With no main character to identify with and no real plot, The Carpet Makers still succeeds as a satisfying work of science fiction.
•Over the course of the book, the seemingly unrelated chapters gradually weave together into a unified whole. In one sense, the book is a giant joke—a book about carpet makers is constructed like a carpet. This structure is probably the most important reason the book can please readers despite lacking a protagonist or plot. The whole is definitely more than the sum of its parts.
•Within each chapter, the focus is on characters—who they are, what they do, and why they do it. The reader can easily identify with them despite their puzzling circumstances. Eschbach skillfully draws a rich, full picture of the town's culture and later the empire's culture and history through these character sketches.
•The concept is poignant, with the pathetic carpetweavers and their descendents condemned to repeat the same sad life over and over with no chance of redemption. The events are sometimes so strange that the book has the mystical feel of a fantasy. The Carpet Makers is truly a book that carries you away to a different time and place.
•The book leaves the reader with questions about ethics and the winners and losers of culture change. (I am purposely vague to avoid spoiling the book for you, while letting you know you'll be thinking about this book long after you've finished it.)
•Eventually, one discovers that the book is a mystery of sorts—why are all these people weaving carpets, and what really happens to the carpets?—and the resolution is satisfying and terrifying.
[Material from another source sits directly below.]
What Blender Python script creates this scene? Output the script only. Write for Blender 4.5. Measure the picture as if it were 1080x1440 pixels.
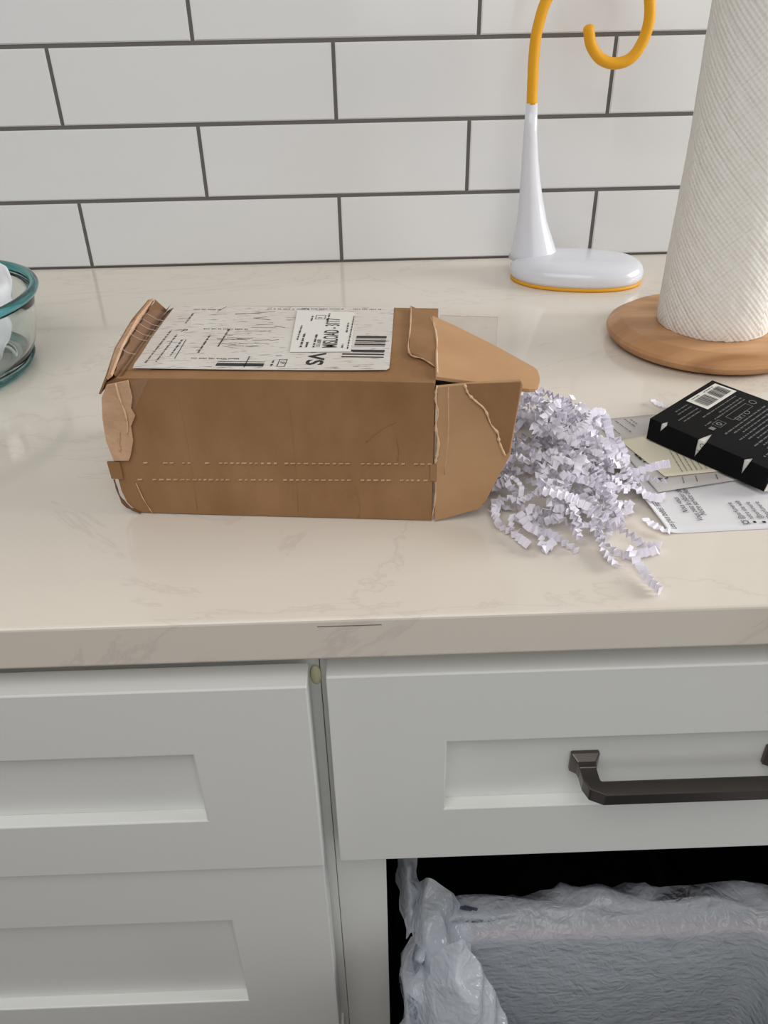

Little science fiction from continental Europe makes it to the American reader. The Carpet Makers suggests that we may be missing out on some great books.

Meanwhile, we are lucky enough to have this one in translation. If you're interested in science fiction that stretches the boundaries, try The Carpet Makers.

2 comments:

Sphinx Ink said...

It sounds interesting, and an unusual concept, but I don't know that I'll try it. I generally don't care for "saga"-type novels that stretch over generations; I usually prefer novels that have one or two main characters--hero/heroine--and focus on part of their lifetimes only. (I've no objection to series of novels that cover the main character's entire life over the course of the series--e.g., Robert B. Parker's Spenser series.) I must say, the author of THE CARPET MAKERS obviously has a great imagination. What I've always admired about SF/F writers is the creative leaps of their minds.

Shauna Roberts said...

Perhaps part of the reason I enjoyed The Carpet Makers was that I love "cast-of-thousands" books with intertwined plot lines. It was strange not to have one main hero in the book. But the gradual unveiling of the universe and its culture made up for it. Perhaps the culture itself was the protagonist.